▶ WHAT NEEDS TO BE DONE: Extract, without alteration, each line from the start of the listing to the line bearing "sc.camera = cam".

▶ ITEMS:
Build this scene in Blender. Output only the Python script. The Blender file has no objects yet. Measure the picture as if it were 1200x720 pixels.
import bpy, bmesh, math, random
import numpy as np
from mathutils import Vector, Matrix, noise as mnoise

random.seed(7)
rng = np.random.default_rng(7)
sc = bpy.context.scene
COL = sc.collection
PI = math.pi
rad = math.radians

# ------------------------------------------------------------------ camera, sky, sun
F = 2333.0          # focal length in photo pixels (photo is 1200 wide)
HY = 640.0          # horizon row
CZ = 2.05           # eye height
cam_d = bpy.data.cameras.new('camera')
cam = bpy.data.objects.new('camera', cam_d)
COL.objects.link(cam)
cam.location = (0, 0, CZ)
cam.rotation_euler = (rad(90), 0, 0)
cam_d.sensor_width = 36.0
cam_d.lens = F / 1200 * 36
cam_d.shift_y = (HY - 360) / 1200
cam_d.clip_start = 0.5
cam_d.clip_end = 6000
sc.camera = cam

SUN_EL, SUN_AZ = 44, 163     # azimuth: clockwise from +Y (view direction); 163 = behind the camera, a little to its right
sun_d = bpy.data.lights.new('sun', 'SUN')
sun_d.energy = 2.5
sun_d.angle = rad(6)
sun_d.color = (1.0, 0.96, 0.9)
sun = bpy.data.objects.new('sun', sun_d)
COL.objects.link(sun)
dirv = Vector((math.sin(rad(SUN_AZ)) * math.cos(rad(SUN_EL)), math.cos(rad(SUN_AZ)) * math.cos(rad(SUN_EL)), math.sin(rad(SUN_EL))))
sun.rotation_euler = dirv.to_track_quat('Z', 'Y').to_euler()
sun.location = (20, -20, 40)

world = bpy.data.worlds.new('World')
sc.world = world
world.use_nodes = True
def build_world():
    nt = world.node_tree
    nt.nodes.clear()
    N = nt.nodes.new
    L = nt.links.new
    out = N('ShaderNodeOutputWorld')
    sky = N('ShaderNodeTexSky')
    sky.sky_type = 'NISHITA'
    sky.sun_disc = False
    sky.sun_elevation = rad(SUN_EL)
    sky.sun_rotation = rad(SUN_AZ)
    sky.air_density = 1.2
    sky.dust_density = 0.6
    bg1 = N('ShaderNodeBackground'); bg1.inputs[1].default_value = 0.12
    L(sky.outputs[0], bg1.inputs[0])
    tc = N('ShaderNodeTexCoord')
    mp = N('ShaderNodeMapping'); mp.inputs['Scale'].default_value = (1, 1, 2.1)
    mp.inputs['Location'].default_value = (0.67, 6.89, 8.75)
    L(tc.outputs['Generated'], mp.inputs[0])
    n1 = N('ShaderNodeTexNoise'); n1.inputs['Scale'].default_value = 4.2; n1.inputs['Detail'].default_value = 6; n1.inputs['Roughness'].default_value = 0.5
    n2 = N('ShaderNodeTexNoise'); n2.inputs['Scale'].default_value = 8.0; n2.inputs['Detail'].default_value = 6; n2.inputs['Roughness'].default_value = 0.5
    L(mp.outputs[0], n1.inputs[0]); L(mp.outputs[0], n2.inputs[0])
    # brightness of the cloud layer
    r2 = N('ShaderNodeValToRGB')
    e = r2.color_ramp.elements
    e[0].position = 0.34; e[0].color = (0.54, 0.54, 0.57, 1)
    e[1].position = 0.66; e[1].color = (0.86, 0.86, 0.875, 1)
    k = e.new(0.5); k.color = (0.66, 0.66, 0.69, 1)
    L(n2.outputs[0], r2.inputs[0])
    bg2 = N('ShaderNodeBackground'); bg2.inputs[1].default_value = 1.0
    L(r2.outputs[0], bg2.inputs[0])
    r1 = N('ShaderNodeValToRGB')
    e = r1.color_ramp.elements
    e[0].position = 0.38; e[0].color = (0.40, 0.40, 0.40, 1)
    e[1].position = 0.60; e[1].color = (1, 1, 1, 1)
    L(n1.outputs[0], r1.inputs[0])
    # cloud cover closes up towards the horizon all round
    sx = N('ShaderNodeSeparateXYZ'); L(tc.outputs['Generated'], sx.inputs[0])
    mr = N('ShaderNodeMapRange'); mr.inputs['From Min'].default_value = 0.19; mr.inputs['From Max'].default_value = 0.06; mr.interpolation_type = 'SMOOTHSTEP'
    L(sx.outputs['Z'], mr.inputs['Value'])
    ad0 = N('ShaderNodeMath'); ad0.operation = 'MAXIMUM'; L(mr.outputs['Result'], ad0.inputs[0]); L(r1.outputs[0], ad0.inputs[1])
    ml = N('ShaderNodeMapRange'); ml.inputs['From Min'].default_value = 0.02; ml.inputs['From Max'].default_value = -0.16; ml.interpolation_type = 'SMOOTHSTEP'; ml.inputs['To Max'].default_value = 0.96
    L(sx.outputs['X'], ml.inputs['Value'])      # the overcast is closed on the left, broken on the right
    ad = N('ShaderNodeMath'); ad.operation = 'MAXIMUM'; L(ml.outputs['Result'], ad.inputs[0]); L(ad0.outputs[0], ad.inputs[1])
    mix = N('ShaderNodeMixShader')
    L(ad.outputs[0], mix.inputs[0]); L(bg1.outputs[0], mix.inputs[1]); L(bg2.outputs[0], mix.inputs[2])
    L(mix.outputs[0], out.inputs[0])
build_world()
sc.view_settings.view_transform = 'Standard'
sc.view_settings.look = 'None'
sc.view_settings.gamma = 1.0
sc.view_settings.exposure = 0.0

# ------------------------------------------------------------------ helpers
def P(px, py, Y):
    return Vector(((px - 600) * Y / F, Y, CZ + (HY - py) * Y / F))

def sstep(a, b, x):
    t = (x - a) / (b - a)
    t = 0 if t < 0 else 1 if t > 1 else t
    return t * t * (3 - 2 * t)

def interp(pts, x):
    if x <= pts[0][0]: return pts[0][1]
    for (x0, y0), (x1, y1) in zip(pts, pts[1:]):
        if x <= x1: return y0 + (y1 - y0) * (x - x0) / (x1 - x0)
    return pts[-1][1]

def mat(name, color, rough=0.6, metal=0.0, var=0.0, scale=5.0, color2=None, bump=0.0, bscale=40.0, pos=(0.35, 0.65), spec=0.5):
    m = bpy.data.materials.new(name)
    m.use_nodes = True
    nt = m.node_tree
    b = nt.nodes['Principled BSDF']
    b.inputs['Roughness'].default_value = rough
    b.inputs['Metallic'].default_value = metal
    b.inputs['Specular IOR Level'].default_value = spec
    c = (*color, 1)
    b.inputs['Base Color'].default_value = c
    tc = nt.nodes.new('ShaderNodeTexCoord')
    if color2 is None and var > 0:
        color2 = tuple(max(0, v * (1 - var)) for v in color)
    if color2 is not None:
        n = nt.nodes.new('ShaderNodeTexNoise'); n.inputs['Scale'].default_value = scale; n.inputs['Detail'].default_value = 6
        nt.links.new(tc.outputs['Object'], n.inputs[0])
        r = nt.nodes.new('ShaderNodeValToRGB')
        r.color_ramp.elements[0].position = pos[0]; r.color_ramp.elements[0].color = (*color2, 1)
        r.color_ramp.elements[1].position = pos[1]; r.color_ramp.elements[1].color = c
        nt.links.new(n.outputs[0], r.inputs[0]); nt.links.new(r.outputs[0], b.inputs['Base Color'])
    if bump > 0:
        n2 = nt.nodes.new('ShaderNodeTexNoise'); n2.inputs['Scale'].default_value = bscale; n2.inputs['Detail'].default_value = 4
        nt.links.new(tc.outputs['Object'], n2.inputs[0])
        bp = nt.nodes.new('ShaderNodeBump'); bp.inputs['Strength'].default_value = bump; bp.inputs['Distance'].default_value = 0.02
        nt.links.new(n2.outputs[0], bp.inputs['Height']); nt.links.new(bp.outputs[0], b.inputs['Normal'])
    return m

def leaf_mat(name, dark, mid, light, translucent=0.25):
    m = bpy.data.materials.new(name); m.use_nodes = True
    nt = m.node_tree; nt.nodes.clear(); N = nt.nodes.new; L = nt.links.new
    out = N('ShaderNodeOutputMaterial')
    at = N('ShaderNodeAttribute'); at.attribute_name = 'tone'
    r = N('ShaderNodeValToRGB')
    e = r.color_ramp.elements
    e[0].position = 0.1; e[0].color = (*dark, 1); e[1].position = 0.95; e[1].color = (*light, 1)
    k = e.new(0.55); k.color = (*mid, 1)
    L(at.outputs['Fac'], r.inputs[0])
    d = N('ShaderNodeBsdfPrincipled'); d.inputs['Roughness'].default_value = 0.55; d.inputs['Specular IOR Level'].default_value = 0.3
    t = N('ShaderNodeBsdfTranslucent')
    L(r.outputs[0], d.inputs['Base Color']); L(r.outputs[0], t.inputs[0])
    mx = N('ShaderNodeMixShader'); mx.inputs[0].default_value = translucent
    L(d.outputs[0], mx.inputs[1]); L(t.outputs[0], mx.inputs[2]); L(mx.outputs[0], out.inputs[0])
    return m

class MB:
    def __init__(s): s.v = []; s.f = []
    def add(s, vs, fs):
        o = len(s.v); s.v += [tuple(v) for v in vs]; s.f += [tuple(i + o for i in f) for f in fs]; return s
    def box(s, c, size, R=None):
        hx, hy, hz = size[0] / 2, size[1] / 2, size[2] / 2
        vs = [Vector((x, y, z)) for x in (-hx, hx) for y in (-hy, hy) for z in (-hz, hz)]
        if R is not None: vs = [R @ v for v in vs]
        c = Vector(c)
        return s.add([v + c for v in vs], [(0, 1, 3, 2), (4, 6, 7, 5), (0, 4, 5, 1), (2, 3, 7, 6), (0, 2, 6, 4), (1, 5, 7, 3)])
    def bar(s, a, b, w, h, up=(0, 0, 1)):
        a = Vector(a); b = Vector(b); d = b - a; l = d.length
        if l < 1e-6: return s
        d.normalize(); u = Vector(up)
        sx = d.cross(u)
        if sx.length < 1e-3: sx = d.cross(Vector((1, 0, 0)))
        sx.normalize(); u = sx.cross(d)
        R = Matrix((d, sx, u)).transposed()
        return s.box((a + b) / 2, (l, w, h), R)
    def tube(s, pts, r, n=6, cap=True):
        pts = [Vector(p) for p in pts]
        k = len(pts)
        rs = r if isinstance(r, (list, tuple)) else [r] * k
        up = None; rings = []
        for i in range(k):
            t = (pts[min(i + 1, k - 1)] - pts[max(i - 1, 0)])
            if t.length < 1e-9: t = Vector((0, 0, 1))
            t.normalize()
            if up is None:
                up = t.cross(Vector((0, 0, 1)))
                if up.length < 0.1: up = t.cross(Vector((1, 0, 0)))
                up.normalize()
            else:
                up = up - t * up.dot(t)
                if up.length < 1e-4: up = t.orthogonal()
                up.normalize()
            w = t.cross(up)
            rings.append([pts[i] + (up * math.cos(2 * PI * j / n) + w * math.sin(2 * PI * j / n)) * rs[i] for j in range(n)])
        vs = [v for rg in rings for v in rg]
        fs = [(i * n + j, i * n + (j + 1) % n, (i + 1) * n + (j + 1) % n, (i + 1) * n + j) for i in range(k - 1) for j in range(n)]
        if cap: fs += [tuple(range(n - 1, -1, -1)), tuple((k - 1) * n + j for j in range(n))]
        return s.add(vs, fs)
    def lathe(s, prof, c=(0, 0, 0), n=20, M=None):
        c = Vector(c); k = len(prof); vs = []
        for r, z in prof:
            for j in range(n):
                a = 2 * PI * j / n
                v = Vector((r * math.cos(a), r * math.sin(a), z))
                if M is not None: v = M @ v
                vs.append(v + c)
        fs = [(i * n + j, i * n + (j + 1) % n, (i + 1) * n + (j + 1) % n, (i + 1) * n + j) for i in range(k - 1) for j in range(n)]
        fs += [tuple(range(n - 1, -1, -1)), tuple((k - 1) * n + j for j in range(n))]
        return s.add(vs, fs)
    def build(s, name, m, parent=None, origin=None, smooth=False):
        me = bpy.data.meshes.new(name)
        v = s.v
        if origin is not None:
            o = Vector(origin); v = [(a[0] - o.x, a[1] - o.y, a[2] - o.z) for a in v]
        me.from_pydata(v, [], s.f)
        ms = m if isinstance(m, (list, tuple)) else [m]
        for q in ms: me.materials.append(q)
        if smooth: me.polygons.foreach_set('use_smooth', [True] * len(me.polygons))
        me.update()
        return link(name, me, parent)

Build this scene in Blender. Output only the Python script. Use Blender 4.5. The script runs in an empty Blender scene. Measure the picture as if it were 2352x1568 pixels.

▶ TASK OUTPUT:
Build this scene in Blender. Output only the Python script. The Blender file has no objects yet. Measure the picture as if it were 1200x720 pixels.
import bpy, bmesh, math, random
import numpy as np
from mathutils import Vector, Matrix, noise as mnoise

random.seed(7)
rng = np.random.default_rng(7)
sc = bpy.context.scene
COL = sc.collection
PI = math.pi
rad = math.radians

# ------------------------------------------------------------------ camera, sky, sun
F = 2333.0          # focal length in photo pixels (photo is 1200 wide)
HY = 640.0          # horizon row
CZ = 2.05           # eye height
cam_d = bpy.data.cameras.new('camera')
cam = bpy.data.objects.new('camera', cam_d)
COL.objects.link(cam)
cam.location = (0, 0, CZ)
cam.rotation_euler = (rad(90), 0, 0)
cam_d.sensor_width = 36.0
cam_d.lens = F / 1200 * 36
cam_d.shift_y = (HY - 360) / 1200
cam_d.clip_start = 0.5
cam_d.clip_end = 6000
sc.camera = cam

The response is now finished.